主任研究者のコリーナ・サス教授は次のように述べている。「我々は、パーソナライズされた3Dプリントフレーバーベースのキューが、特に、元の体験の食べ物と明確に一致し、感情的にポジティブな記憶を呼び覚ます場合、豊かな感覚と感情の質を持っていることを示しました。」
すべての参加者は、フレーバーベースの合図で促されたときに、豊かな感覚的な説明をすることができ、その詳細のほとんどは、それ以前の思い出しのときには存在しないものであった。
ある参加者は、カンボジアでのグリーンタイカレーの夕食を思い出して、こう言ったという。「私たちは、とても質素なキッチンエリアに入り、床に座って、何だかよくわからない緑色の野菜をいろいろと用意しました。そして、それらを調理したり、炒めたり、皿に盛るのを手伝ったりしました...」。
しかし、3Dプリントされたグリーンタイカレーのフレーバーベースのキューに触れた後、その参加者は、「野菜を切る音がして、私は友人とあぐらをかいて床に座り、一緒におしゃべりをしていました。それから外に出て、テーブルに材料を並べ、他のグループも出てきて、学校の前の長テーブルに座り、外の開放的な雰囲気の中で食事をしました」という、より詳細な記憶を語った。
特に印象的だったのは、味を手がかりにした思い出の多くが、その場にタイムスリップしたような強い感覚と共に思い出されたことだという。
ある参加者はこう言った。「ローストビーフと西洋わさびを食べると、一気に25年前に戻りました…突然、私は部屋のテーブルにいる自分を感じました…私はそれを食べ、全ての記憶が実際によみがえり、それはまったく力強い反応でした。全く突然に私は戻ったのです」。
興味深いのは、キューを食べるという行為だけでも、元の出来事の身体的な再現のように感じられたようにみえることであるという。「それはより多くの感覚の引き金を引くような感じです。おそらく、それを味わっているとき、そこにいる自分を想像しているのでしょう」。
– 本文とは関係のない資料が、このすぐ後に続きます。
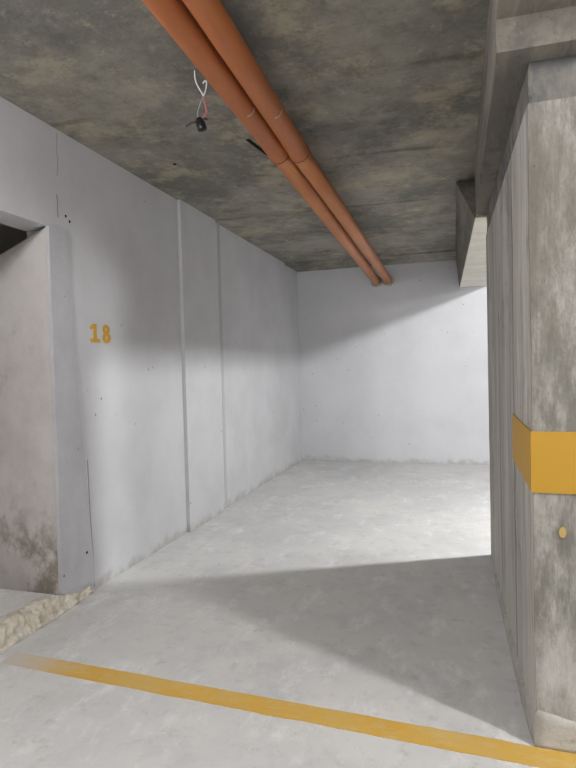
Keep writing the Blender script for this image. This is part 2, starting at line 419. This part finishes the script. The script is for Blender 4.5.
# cement skirt spread at the foot of the pillar
bm = bmesh.new(); prev = None
path = [(BX, 3.95), (BX+0.006, 3.6), (BX+0.013, 3.2), (BX+0.02, 2.8), (BX+0.028, 2.5), (FX-0.002, 2.30), (FX+0.005, FY-0.002), (0.36, FY-0.004), (0.5, FY-0.004), (PX, FY-0.004)]
outs = [(-1, 0)]*5 + [(-1, -0.2), (-0.8, -0.8), (-0.1, -1), (0, -1), (0, -1)]
wid = [0.003, 0.008, 0.010, 0.011, 0.012, 0.014, 0.016, 0.016, 0.015, 0.015]
hts = [0.02, 0.04, 0.05, 0.05, 0.06, 0.10, 0.15, 0.13, 0.10, 0.08]
for (px, py), (ox, oy), w, hh in zip(path, outs, wid, hts):
    sec = [(px-ox*0.02, py-oy*0.02, 0), (px+ox*w, py+oy*w, 0), (px+ox*w*0.55, py+oy*w*0.55, hh*0.35), (px+ox*0.007, py+oy*0.007, hh*0.8), (px-ox*0.02, py-oy*0.02, hh)]
    ring = [bm.verts.new(p) for p in sec]
    if prev:
        for j in range(5): bm.faces.new((prev[j], prev[(j+1) % 5], ring[(j+1) % 5], ring[j]))
    else: bm.faces.new(ring)
    prev = ring
bm.faces.new(list(reversed(prev)))
bmesh.ops.subdivide_edges(bm, edges=bm.edges[:], cuts=2, use_grid_fill=True)
rough(bm, 0.005, 14, 3, lambda c: c.z < 0.002)
link('cement_skirt', bm, M_SKIRT, pi_, True)['label'] = 'pale cement skirt at the foot'
# yellow band wrapping the front corner
def fx(y): return FX + (BX-FX)*(y-FY)/(BY-FY)
O = 0.0065
bm = bmesh.new()
ys = 2.80
outer = [(fx(ys)-O, ys), (FX-O, FY-O), (PX, FY-O)]
inner = [(fx(ys)+0.004, ys), (FX+0.004, FY+0.004), (PX, FY+0.004)]
zs = [(0.962, 1.164), (0.930, 1.150), (0.926, 1.148)]
V = [[bm.verts.new((p[0], p[1], z)) for p, z in ((o, lo), (o, hi), (n_, hi), (n_, lo))] for o, n_, (lo, hi) in zip(outer, inner, zs)]
for a, b in zip(V, V[1:]):
    for j in range(4): bm.faces.new((a[j], a[(j+1) % 4], b[(j+1) % 4], b[j]))
bm.faces.new(V[0]); bm.faces.new(list(reversed(V[-1])))
link('painted_band', bm, M_BAND, pi_)['label'] = 'yellow painted band'
bm = bmesh.new()
prism(bm, [(0.352+0.012*(1+0.3*noise.noise(Vector((k, 2, 1))))*math.cos(k*2*math.pi/14), FY-O, 0.79+0.020*(1+0.4*noise.noise(Vector((k, 5, 1))))*math.sin(k*2*math.pi/14)) for k in range(14)], (0, 0.01, 0))
t, c = mat_yellow('faded_yellow_splash', 0.16, srgb(176, 164, 120))
link('paint_splash', bm, t.done(t.mix(0.5, c, srgb(158, 148, 112))), pi_)['label'] = 'small yellow paint splash'

# ------------------------------------------------------------------ yellow line on the floor
bm = bmesh.new(); N = 90; prev = None
for i in range(N+1):
    s = i/N
    x = -2.16 + (0.72+2.16)*s
    yc = 2.275 + (2.147-2.275)*(x+2.085)/(2.32)
    w = 0.056
    n1 = 0.006*noise.noise(Vector((x*6, 1, 0)))+0.003*noise.noise(Vector((x*30, 2, 0)))
    n2 = 0.006*noise.noise(Vector((x*6, 7, 0)))+0.003*noise.noise(Vector((x*30, 9, 0)))
    ring = [bm.verts.new((x, yc+w+n1, -0.002)), bm.verts.new((x, yc+w+n1, 0.002)), bm.verts.new((x, yc-w+n2, 0.002)), bm.verts.new((x, yc-w+n2, -0.002))]
    if prev:
        for j in range(4): bm.faces.new((prev[j], prev[(j+1) % 4], ring[(j+1) % 4], ring[j]))
    else: bm.faces.new(ring)
    prev = ring
bm.faces.new(list(reversed(prev)))
tag(link('parking_line', bm, M_LINE), 'worn yellow line painted across the cement floor in front of the bay', 'floor line')

# ------------------------------------------------------------------ number 18 on the left wall
num = empty('parking_number', (XL, 3.295, 1.60), 'yellow painted number 18 on the white left wall', 'number')
def slab(bm, y0, y1, z0, z1, d=0.0045):
    prism(bm, [(XL-0.002, y0, z0), (XL-0.002, y1, z0), (XL-0.002, y1, z1), (XL-0.002, y0, z1)], (d, 0, 0))
bm = bmesh.new()
slab(bm, 3.219, 3.256, 1.605, 1.722)                       # stem
slab(bm, 3.188, 3.290, 1.601, 1.626, 0.0052)                       # foot serif
prism(bm, [(XL-0.002, 3.230, 1.722), (XL-0.002, 3.186, 1.706), (XL-0.002, 3.188, 1.684), (XL-0.002, 3.230, 1.694)], (0.0052, 0, 0))   # flag
d1 = link('digit', bm, M_NUM, num); d1['label'] = 'digit 1'
bm = bmesh.new()
def ring8(cy, cz, ry, rz, th, tz, h=0.0025):
    K = 28; V = []
    for k in range(K):
        a = 2*math.pi*k/K
        V.append([bm.verts.new((x, cy+(ry-t_)*math.cos(a), cz+(rz-u_)*math.sin(a))) for x, t_, u_ in ((XL-0.002, 0, 0), (XL+h, 0, 0), (XL+h, th, tz), (XL-0.002, th, tz))])
    for k in range(K):
        a, b = V[k], V[(k+1) % K]
        for j in range(4): bm.faces.new((a[j], a[(j+1) % 4], b[(j+1) % 4], b[j]))
ring8(3.362, 1.692, 0.042, 0.033, 0.031, 0.022)
ring8(3.364, 1.636, 0.047, 0.037, 0.034, 0.024, 0.0032)
d8 = link('digit', bm, M_NUM, num); d8['label'] = 'digit 8'

# ------------------------------------------------------------------ two orange drain pipes
def drain_pipe(axis, label, straps):
    """axis: points from the aisle to the end wall; the bell socket of the near length ends at the last but one"""
    P = [Vector(p) for p in axis]
    S, E = P[-2], P[-1]
    root = empty('drain_pipe', S, label, 'pipe', 'orange pipes under the ceiling')
    R_, RS = 0.057, 0.057
    d0 = (S-P[-3]).normalized(); d1 = (E-S).normalized()
    bm = bmesh.new(); pts = []; rad = []
    for a, b in zip(P[:-2], P[1:-1]):
        for i in range(8):
            p = a.lerp(b, i/8)
            if (p-S).length > 0.25: pts.append(p); rad.append(RS)
    for off, r in ((-0.19, RS), (-0.17, RS+0.003), (-0.03, RS+0.003), (-0.022, RS+0.007), (-0.004, RS+0.007), (0.0, RS+0.005)):
        pts.append(S+d0*off); rad.append(r)
    tube(bm, pts, rad, 40); link('pipe_length', bm, M_PIPE, root, True)
    bm = bmesh.new(); tube(bm, [S-d1*0.02, S.lerp(E, 0.5), E+d1*0.02], R_, 40)
    link('pipe_length', bm, M_PIPE2, root, True)['label'] = 'paler far length of pipe'
    bm = bmesh.new(); tube(bm, [S-d1*0.004, S+d1*0.003, S+d1*0.010], [RS+0.0055, RS+0.008, RS+0.003], 40)
    link('seal_ring', bm, M_RUBBER, root, True)
    for k, y in enumerate(straps):     # short wire clip under the pipe
        seg = max(i for i in range(len(P)-1) if P[i].y <= y)
        c_ = P[seg].lerp(P[seg+1], (y-P[seg].y)/(P[seg+1].y-P[seg].y))
        rr = (RS if seg < len(P)-2 else R_)+0.0015
        bm = bmesh.new()
        arc = [c_+Vector((rr*math.cos(a), 0.006*math.sin(3*a), -rr*math.sin(a))) for a in [0.25+0.95*i/20 for i in range(21)]]
        tube(bm, arc, 0.0028, 8)
        link('clip', bm, M_STRAP if k == 0 else M_STRAPD, root, True)['label'] = 'thin pale wire clip'
    bm = bmesh.new(); tube(bm, [E-d1*0.035, E-d1*0.02, E+d1*0.01], [R_+0.002, R_+0.014, R_+0.024], 32)
    rough(bm, 0.008, 14, axis[0][0]); link('mortar_collar', bm, M_MORTAR, root, True)
    return root
drain_pipe([(-1.0, -3.9, 2.795), (-1.006, 1.3, 2.775), (-1.010, 3.34, 2.70), (-1.085, YB, 2.612)], 'left of two orange drain pipes running under the ceiling into the end wall', [2.74, 4.50])
drain_pipe([(-0.86, -3.9, 2.795), (-0.862, 1.3, 2.775), (-0.890, 3.36, 2.70), (-0.918, YB, 2.616)], 'right of two orange drain pipes running under the ceiling into the end wall', [2.80, 4.60])

# dark crack and hole in the slab beside the pipes
ce = bpy.data.objects['ceiling']
bm = bmesh.new()
cp = [(-1.250, 3.46), (-1.235, 3.58), (-1.215, 3.72), (-1.185, 3.86), (-1.16, 3.95)]
for (xa, ya), (xb, yb) in zip(cp, cp[1:]):
    d = Vector((xb-xa, yb-ya, 0)).normalized(); n = Vector((-d.y, d.x, 0))*0.013
    a, b = Vector((xa, ya, ZC-0.004)), Vector((xb, yb, ZC-0.004))
    prism(bm, [a-n, a+n, b+n, b-n], (0, 0, 0.006))
struct('slab_crack', bm, M_CRACK, 'dark crack in the slab', ce)
bm = bmesh.new(); tube(bm, [(-1.885, 3.69, ZC-0.003), (-1.885, 3.69, ZC+0.01)], 0.014, 12); struct('slab_hole', bm, M_CRACK, None, ce)

# ------------------------------------------------------------------ dead lamp socket hanging on its wires
sx, sy = -1.200, 2.615
so = empty('lamp_socket', (sx, sy, 2.60), 'black empty lamp socket hanging from the ceiling on loose wires beside the pipes', 'lamp socket')
bm = bmesh.new()   # socket body, tipped a little towards the opening below
ax = Vector((0.25, 0.1, -0.95)).normalized(); c0 = Vector((sx+0.006, sy, 2.632))
tube(bm, [c0-ax*0.012, c0-ax*0.006, c0+ax*0.012, c0+ax*0.016, c0+ax*0.045, c0+ax*0.052, c0+ax*0.052, c0+ax*0.02],
     [0.008, 0.017, 0.019, 0.023, 0.024, 0.022, 0.017, 0.015], 24)
link('socket_body', bm, M_BLACK, so, True)
for pa, pb, r in (((sx, sy, 2.625), (sx-0.065, sy-0.01, 2.607), 0.006), ((sx+0.01, sy, 2.628), (sx+0.045, sy+0.01, 2.634), 0.0055)):
    bm = bmesh.new(); m_ = Vector(pa).lerp(Vector(pb), 0.5)+Vector((0, 0, 0.006))
    tube(bm, [pa, m_, pb], [r, r, r*0.8], 10); link('bracket_arm', bm, M_METALD, so, True)
def wire(pts, r, m, label):
    cu = [Vector(p) for p in pts]; out = []
    for i in range(len(cu)-1):     # Catmull-Rom
        p0, p1, p2, p3 = cu[max(i-1, 0)], cu[i], cu[i+1], cu[min(i+2, len(cu)-1)]
        for k in range(6):
            t_ = k/6
            out.append(0.5*((2*p1)+(p2-p0)*t_+(2*p0-5*p1+4*p2-p3)*t_*t_+(3*p1-p0-3*p2+p3)*t_**3))
    out.append(cu[-1])
    bm = bmesh.new(); tube(bm, out, r, 8); o = link('wire', bm, m, so, True); o['label'] = label
wire([(sx, sy-0.025, ZC+0.01), (sx-0.002, sy-0.02, 2.83), (sx+0.003, sy-0.01, 2.80), (sx+0.022, sy, 2.762), (sx+0.032, sy, 2.74)], 0.0035, M_WIREW, 'white wire')
wire([(sx+0.030, sy, 2.742), (sx+0.045, sy, 2.775), (sx+0.048, sy+0.004, 2.81), (sx+0.038, sy+0.004, 2.818), (sx+0.030, sy, 2.805)], 0.0035, M_WIREW, 'white looped wire end')
wire([(sx+0.032, sy, 2.745), (sx+0.034, sy, 2.715), (sx+0.042, sy, 2.69), (sx+0.040, sy+0.005, 2.66), (sx+0.02, sy, 2.64)], 0.0035, M_WIREP, 'pink wire')
wire([(sx+0.030, sy, 2.74), (sx+0.008, sy, 2.70), (sx-0.004, sy, 2.66), (sx+0.004, sy, 2.635)], 0.003, M_WIREB, 'pale blue wire')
研究チームは、この研究は特に認知症に関連するものであると述べている。参加者らは、愛する者を介護した自身の経験から、食べ物の記憶の重要性を語ってくれたという。
アルツハイマー病の母親を持つ参加者の一人は、こう語った。「料理の匂いや味を嗅ぐとすぐに、『ああ、これは昔ながらの料理ね』と言っていました。『昔を思い出すわ』と言っていました。昔食べたことがあるような気がしたようです」。
また、認知症の人が過去の出来事を思い出すきっかけとして、食べ物の思い出をスクラップブックにまとめることを提案した参加者もいた。
サス教授は次のように述べている。「3Dプリントされたフレーバーは、回想的検索を誘発し、参加者が深く楽しんだ、感覚的に豊かで強いポジティブな感情体験を誘発しました。」
ゲイラー博士は言う。「フレーバーベースのキューを作成するために人々と一緒に作業することで、このつながりがいかに強力であるか、しかし十分に使用されていないことが浮き彫りになりました。私たちのデザインしたアプローチは、このギャップを埋めるのに役立ち、豊かで多感覚な記憶補助装置を作るための将来のアプリケーションの可能性を示しました」。
ヴァイヴァ・カルニカイテ博士は次のように述べている。「私たちはついに、非常にコンパクトな形状のさまざまな食品の味と香りを使って、記憶の再構築を助けることができる技術を手に入れました。これらは、記憶を呼び覚ます助けになる最も強力なキューです」。